Читаем Когда падали стены… Переустройство мира после 1989 года полностью

Внезапно Коль увидел открывшееся «окно возможностей» в самой сердцевине кризиса. Приветствия толп народа Восточной Германии взбодрили его и стали оправданием драматического поступка. Ему предстояло стать машинистом локомотива объединения, и в этом качестве он был готов перевести рычаг ускорения еще на несколько новых зубчиков. К тому же он получил заряд энергии от всеобщего позитивного медийного восприятия своего визита в Дрезден – как дома, так и за рубежом. Общей темой уже на следующий день стало то, что западногерманский канцлер заложил основу для воссоединения и сделал это на земле Восточной Германии[523].

Дрезден стал началом подлинного моря изменений в общественном восприятии Коля. Он пошел к людям. Он всегда обращался к восточным немцам со словами «дорогие друзья». Он с очевидным удовольствием купался в обожании масс. Крики «Гельмут, Гельмут!» отражали возникшее у восточных немцев ощущение, что западногерманский лидер стал для них своим человеком. Поскольку все это транслировали по телевидению в обоих Германиях, то очень быстро канцлер со свойственным ему бурным выражением патриотических чувств наполнил немецкие квартиры от Берлина до Кельна и от Ростока до Мюнхена[524].
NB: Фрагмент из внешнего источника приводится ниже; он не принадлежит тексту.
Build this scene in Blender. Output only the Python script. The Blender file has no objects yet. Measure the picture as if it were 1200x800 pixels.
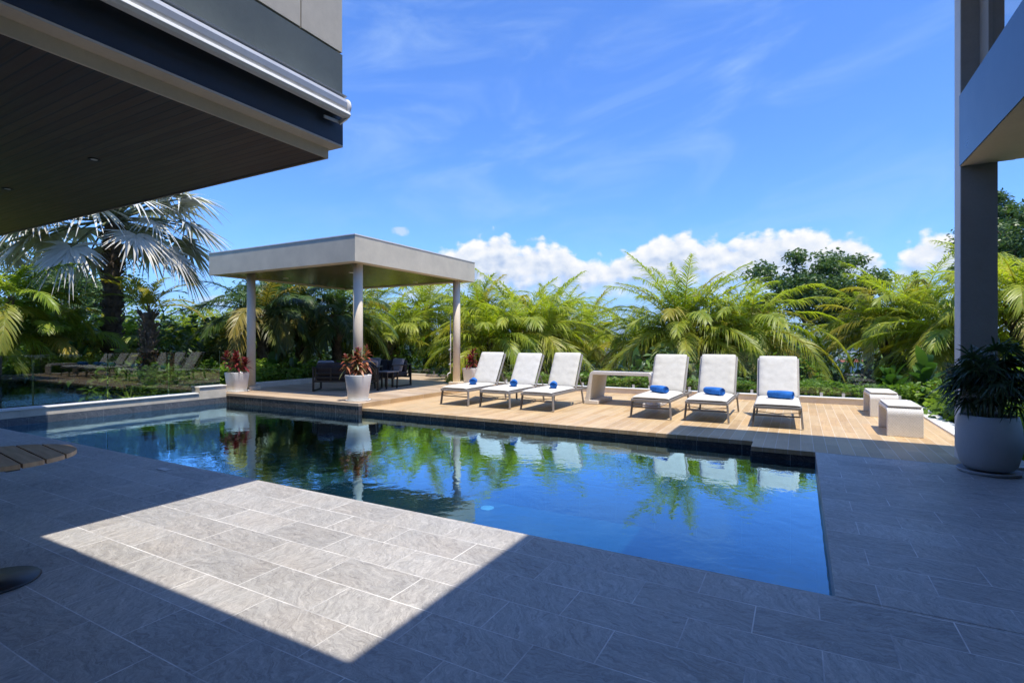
import bpy, bmesh, math, random
import numpy as np
from mathutils import Vector, Matrix
R = math.radians
sc = bpy.context.scene
COL = sc.collection

# ------------------------------------------------------------------ camera
cam_d = bpy.data.cameras.new("camera"); cam = bpy.data.objects.new("camera", cam_d); COL.objects.link(cam)
cam.location = (0, 0, 1.44); cam.rotation_euler = (R(90), 0, R(28.8))
cam_d.sensor_width = 36; cam_d.lens = 18.36; cam_d.shift_y = -0.0017
cam_d.clip_start = 0.05; cam_d.clip_end = 20000
sc.camera = cam

# ------------------------------------------------------------------ sun, sky, exposure
SUN = Vector((0.26, -0.12, 1.0)).normalized()
sl = bpy.data.lights.new("sun", 'SUN'); so = bpy.data.objects.new("sun", sl); COL.objects.link(so)
sl.energy = 4.1; sl.angle = R(0.5); sl.color = (1.0, 0.94, 0.83)
so.rotation_euler = SUN.to_track_quat('Z', 'Y').to_euler(); so.location = (0, 0, 30)
SKY_STRENGTH = 0.15
sc.view_settings.view_transform = 'Standard'; sc.view_settings.look = 'None'
sc.view_settings.gamma = 1; sc.view_settings.exposure = 0.56
sc.cycles.max_bounces = 10; sc.cycles.transparent_max_bounces = 16
sc.cycles.caustics_reflective = False; sc.cycles.caustics_refractive = False
sc.cycles.use_denoising = True
sc.cycles.use_adaptive_sampling = True; sc.cycles.adaptive_threshold = 0.015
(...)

Конечно, подобные приветствия сопровождали и выступление Вилли Брандта на митинге СДПГ в Магдебурге в ГДР в тот самый день. С огромным энтузиазмом встречали и Ханса-Дитриха Геншера в его родном городе Галле и в Лейпциге, куда он вернулся 17 декабря[525]. Но Коль в Дрездене намного обошел их всех. Очень редко канцлера – часто становившегося объектом насмешек за неуклюжую провинциальность – встречали так восторженно даже в его собственной Западной Германии. Учитывая, что в ФРГ до выборов оставалось меньше года и что германское единство становилось доминирующим вопросом, Дрезден стал самым лучшим завоеванием общественного внимания, о котором канцлер мог только мечтать.
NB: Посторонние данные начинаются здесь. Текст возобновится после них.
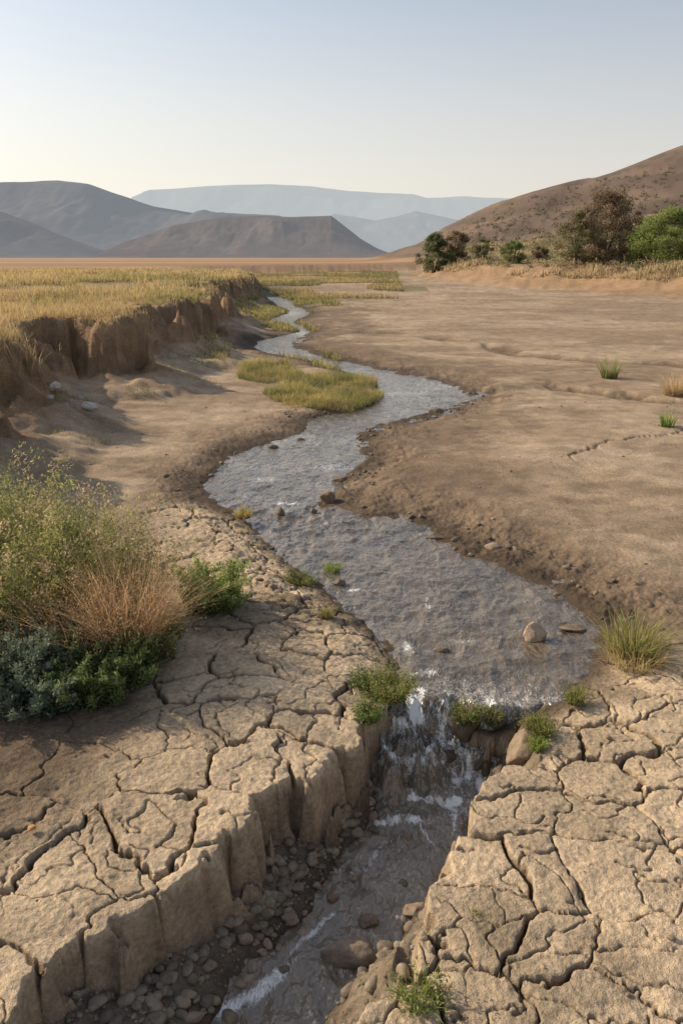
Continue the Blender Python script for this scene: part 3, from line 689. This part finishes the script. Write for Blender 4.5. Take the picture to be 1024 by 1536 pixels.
for i in range(n):
    w=rng.uniform(.25,.8); q=26
    d=rng.normal(0,.5,(q,3))*w
    leaves(acc,np.array([x[i],y[i],zc[i]+w*.2])+d,.6*w,.45*w,vary((.12,.10,.06),q,.4))
acc.build("hillside_scrub",M_leaf)
print("trees",time.time()-T0)

# ------------------------------------------------------------------ stones
def ico(sub):
    bm=bmesh.new(); bmesh.ops.create_icosphere(bm,subdivisions=sub,radius=1)
    v=np.array([x.co[:] for x in bm.verts]); f=np.array([[a.index for a in p.verts] for p in bm.faces]); bm.free(); return v,f
I2,IF2=ico(2); I4,IF4=ico(4)
def facet(v,seed,k=9,cut=.72):
    r=np.random.default_rng(seed); v=v.copy()
    for i in range(k):
        d=r.normal(size=3); d/=np.linalg.norm(d); c=cut*r.uniform(.85,1.15)
        s=v@d; over=np.clip(s-c,0,None); v-=over[:,None]*d[None,:]*.9
    return v
shapes=[facet(I2,s) for s in range(12)]
def stones(name,P,S,cols,flat=.65,emb=.25):
    V=[];Fs=[];C=[];n0=0
    for i in range(len(P)):
        v=shapes[rng.integers(0,12)]*np.array([rng.uniform(.8,1.3),rng.uniform(.7,1.1),flat*rng.uniform(.7,1.2)])*S[i]
        a=rng.uniform(0,6.28); c,s=math.cos(a),math.sin(a); t=rng.normal(0,.25)
        R3=np.array([[c,-s,0],[s,c,0],[0,0,1]])@np.array([[1,0,0],[0,math.cos(t),-math.sin(t)],[0,math.sin(t),math.cos(t)]])
        v=v@R3.T+P[i]+np.array([0,0,S[i]*flat*(.6-emb)])
        V.append(v);Fs.append(IF2+n0);C.append(np.tile(cols[i],(len(v),1)));n0+=len(v)
    return make_mesh(name,np.vstack(V),np.vstack(Fs),np.vstack(C),M_stone,False)
n=18000; x=rng.uniform(-1.7,.9,n); y=rng.uniform(1.0,4.3,n)
z,_,du,dt,db,wl=terrain(x,y); dl=sdf(x,y,WLO)
k=(wl<.10)&(dl>-.25)&((x<(y-3)*.3)|(rng.uniform(0,1,n)<.25))&(y<4.05)
k&=(rng.uniform(0,1,n)<np.where(dl<-.06,.06,np.where(dl<.03,.45,.9)))
P=np.stack([x,y,np.maximum(z,ZL-.015)],1)[k]; n=len(P); print("rubble",n)
S=.006+.036*rng.uniform(0,1,n)**3.4
stones("river_gravel",P,S,vary((.24,.19,.13),n,.4,.12))
n=7500; x=rng.uniform(-3,4,n); y=rng.uniform(4.7,16,n); z,_,du,dt,db,wl=terrain(x,y)
k=(du>-.10)&(du<.5)&(fbm(x*1.4,y*1.4,3,500)>.50)
P=np.stack([x,y,z],1)[k]; n=len(P)
stones("bank_clods",P,.006+.036*rng.uniform(0,1,n)**4,vary((.18,.132,.088),n,.35,.12))
n=900; x=rng.uniform(-5,6,n); y=rng.uniform(2,20,n); z,_,du,dt,db,wl=terrain(x,y); k=(du>.1)&(wl>.9)
P=np.stack([x,y,z],1)[k]; n=len(P)
stones("loose_pebbles",P,.005+.018*rng.uniform(0,1,n)**3,vary((.30,.22,.15),n,.3,.15))
def rock(name,u,v,zr,size,sc=(1,.8,.6),col=(.26,.19,.13),seed=0,sink=.3,rot=0):
    cx,cy=gp(u,v,zr); vv=facet(I4,seed+50,11,.7)
    nz=fbm(vv[:,0]*2+seed,vv[:,1]*2+vv[:,2]*1.7,5,seed)-.5
    vv=vv*(1+.28*nz[:,None])
    vv=vv*np.array(sc)*size; c,s=math.cos(rot),math.sin(rot); vv=vv@np.array([[c,-s,0],[s,c,0],[0,0,1]]).T
    vv+=np.array([cx,cy,zr+size*sc[2]*(1-2*sink)])
    return make_mesh(name,vv,IF4,np.tile(np.array(col),(len(vv),1))*(.8+.4*fbm(vv[:,0]*20,vv[:,1]*20,3,seed))[:,None],M_stone,True)
rock("rock",528,1440,ZL,.125,(1.1,.65,.5),(.24,.185,.135),1,.25)
rock("rock",497,1350,ZL,.040,col=(.2,.12,.08),seed=2)
rock("rock",553,1385,ZL,.050,col=(.20,.145,.10),seed=3)
rock("rock",625,1372,ZL,.06,(1.2,.8,.6),seed=4)
rock("rock",492,1255,-.40,.05,seed=5); rock("rock",510,1235,-.40,.05,seed=6); rock("rock",545,1262,ZL,.035,seed=7)
rock("rock",160,1525,-.38,.06,seed=8); rock("rock",340,1385,-.38,.055,seed=9); rock("rock",400,1320,-.38,.045,seed=10); rock("rock",435,1380,-.42,.05,seed=19)
rock("rock",800,958,ZU,.095,(.95,.7,.85),(.45,.33,.225),11,.22); rock("rock",858,945,ZU,.08,(1.3,.7,.35),(.2,.15,.10),12)
rock("rock",492,752,ZU,.12,(1,.8,.8),(.2,.14,.09),13); rock("rock",420,772,ZU,.08,(.8,.7,.8),(.17,.12,.085),14); rock("rock",512,722,ZU,.11,(1.2,.8,.4),(.16,.115,.08),15)
rock("rock",740,826,ZU,.09,seed=16,col=(.30,.22,.15)); rock("rock",410,672,ZU,.09,(1.1,.7,.4),(.16,.12,.08),17); rock("rock",450,660,ZU,.08,(1.1,.7,.3),(.16,.12,.08),18)
rock("rock",508,876,ZU,.06,seed=21,col=(.18,.14,.10)); rock("rock",655,808,ZU,.08,(1.4,.7,.4),(.15,.11,.075),31); rock("rock",655,618,ZU,.12,(1.3,.8,.4),(.16,.12,.08),32)
rock("rock",470,768,ZU,.05,seed=33,col=(.17,.12,.085)); rock("rock",660,975,ZU,.05,(1.2,.8,.3),(.17,.13,.09),34)
rock("fall_rock",700,1092,-.22,.115,(.85,.8,1.25),(.15,.115,.075),23,.34)
rock("fall_rock",742,1085,-.20,.085,(.9,.8,.9),(.15,.115,.075),24,.3)
rock("fall_rock",672,1140,-.38,.065,(1,.8,.8),(.11,.085,.06),35,.3)
rock("fall_rock",722,1150,-.40,.07,(.9,.9,.9),(.14,.105,.07),36,.3)
rock("fall_rock",795,1140,-.22,.15,(1.1,.8,.9),(.26,.19,.125),25,.3,.6)
rock("fall_rock",752,1180,-.36,.10,(.7,1,.9),(.24,.17,.11),26,.3,.3)
rock("fall_rock",650,1095,-.30,.05,(.8,.8,.9),(.10,.08,.055),27,.3)
rock("fall_rock",592,1150,-.40,.055,(.8,.9,.9),(.13,.10,.07),28,.3)
tuft("grass_tuft",698,1078,.10,.14,340,(.18,.20,.065),leafy=1000,zref=-.12,lift=-.13)
tuft("grass_tuft",738,1072,.07,.12,200,(.15,.16,.065),leafy=600,zref=-.1,lift=-.14)
for i,(u,v,s) in enumerate([(72,600,.10),(84,580,.08),(135,614,.13),(98,610,.08),(240,590,.10),(120,600,.07)]):
    cx,cy=gp(u,v,.15)
    rock("pale_stone",u,v,float(gz(cx,cy)[0]),s,(1,.8,.7),(.46,.42,.37),60+i,.3)
rock("orange_stone",48,1243,0.02,.022,col=(.55,.3,.12),seed=70)

# ------------------------------------------------------------------ light and sky
AZ=math.radians(66); EL=math.radians(29)
sd_=Vector((-math.sin(AZ)*math.cos(EL),math.cos(AZ)*math.cos(EL),math.sin(EL)))
sl=bpy.data.lights.new("sun",'SUN'); sl.energy=5.0; sl.angle=math.radians(.6); sl.color=(1,.83,.61)
so=bpy.data.objects.new("sun",sl); scene.collection.objects.link(so); so.rotation_euler=sd_.to_track_quat('Z','Y').to_euler(); so.location=(-20,10,20)
w=bpy.data.worlds.new("World"); scene.world=w; w.use_nodes=True; nt=w.node_tree; bg=nt.nodes['Background']; L=nt.links
sk=nt.nodes.new('ShaderNodeTexSky'); sk.sky_type='NISHITA'; sk.sun_disc=False
sk.sun_elevation=EL; sk.sun_rotation=-AZ; sk.air_density=1.0; sk.dust_density=2.0; sk.ozone_density=1.5; sk.altitude=0
tc=nt.nodes.new('ShaderNodeTexCoord'); sx=nt.nodes.new('ShaderNodeSeparateXYZ'); L.new(tc.outputs['Generated'],sx.inputs[0])
mr=nt.nodes.new('ShaderNodeMapRange'); mr.interpolation_type='SMOOTHSTEP'; mr.inputs[1].default_value=-.10; mr.inputs[2].default_value=.40; mr.inputs[3].default_value=1.0; mr.inputs[4].default_value=.15
L.new(sx.outputs['Z'],mr.inputs[0])
mz=nt.nodes.new('ShaderNodeMapRange'); mz.inputs[1].default_value=-.45; mz.inputs[2].default_value=.5; L.new(sx.outputs['X'],mz.inputs[0])
hz=nt.nodes.new('ShaderNodeMix'); hz.data_type='RGBA'; L.new(mz.outputs[0],hz.inputs[0]); hz.inputs[6].default_value=(7.4,6.95,6.1,1); hz.inputs[7].default_value=(5.5,5.05,4.6,1)
mx=nt.nodes.new('ShaderNodeMix'); mx.data_type='RGBA'; L.new(mr.outputs[0],mx.inputs[0]); L.new(sk.outputs[0],mx.inputs[6]); L.new(hz.outputs[2],mx.inputs[7])
L.new(mx.outputs[2],bg.inputs[0]); bg.inputs[1].default_value=.145
scene.view_settings.view_transform='Standard'; scene.view_settings.look='None'; scene.view_settings.exposure=0
print("done",time.time()-T0)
И какого-то международного соперничества тоже не было. В тот самый день, 19 декабря, когда Коль выступал в Дрездене, Эдуард Шеварднадзе стал первым советским министром иностранных дел, который появился в штаб-квартире НАТО[526], что стало еще одним символическим сигналом завершения холодной войны. А 20 декабря уже Франсуа Миттеран стал первым лидером из числа западных стран-союзниц, совершивших официальный визит в столицу Восточной Германии, – еще одно событие, соединявшее многих помимо крошащейся Стены[527]. Но все эти события звучали как легкий шум на фоне большого взрыва, устроенного Колем. Более того, эти инициативы представлялись поразительными только в сравнении с прошлым, в то время как канцлер смотрел в будущее, и все это знали[528].

Это стало совершенно очевидным в одно мгновение 22 декабря – в ту дождливую пятницу в канун рождественских праздников, – когда Коль и Модров официально открыли пункты перехода у Бранденбургских ворот. Глядя на людей, праздновавших единение их собственного города, Коль воскликнул: «Это один из самых счастливых дней в моей жизни!» Для канцлера в конце этого памятного года – прошло менее месяца после его речи о 10 пунктах – Дрезден и Берлин на самом деле означали самые приятные воспоминания[529].

***

Конец 1989 г., конечно, не был счастливым для всех и каждого. Когда люди в западном мире собрались за рождественским ужином, экраны их телевизоров заполнили кадры последних мгновений жизни Николае и Елены Чаушеску. Абсолютный правитель Румынии на протяжении двадцати пяти лет и его жена были казнены солдатами его армии, которой он еще командовал за несколько дней до этого.

Румыния была последней из числа стран советского блока, которая пережила революционные перемены. И она была единственной, в которой они сопровождались широкомасштабным применением силы в 1989 г.: по официальным данным, 1104 человека были убиты и 3 352 человека ранены[530]. Только здесь, как и в Китае, были применены танки, происходили масштабные перестрелки. Это отражало природу чрезвычайно персонализированной и арбитражной диктатуры Чаушеску – самой жестокой в Восточной Европе. Отдалившись от Москвы в середине 1960-х гг., Чаушеску остался в стороне и от реформистской повестки дня Горбачева, и от мирного подхода к осуществлению изменений.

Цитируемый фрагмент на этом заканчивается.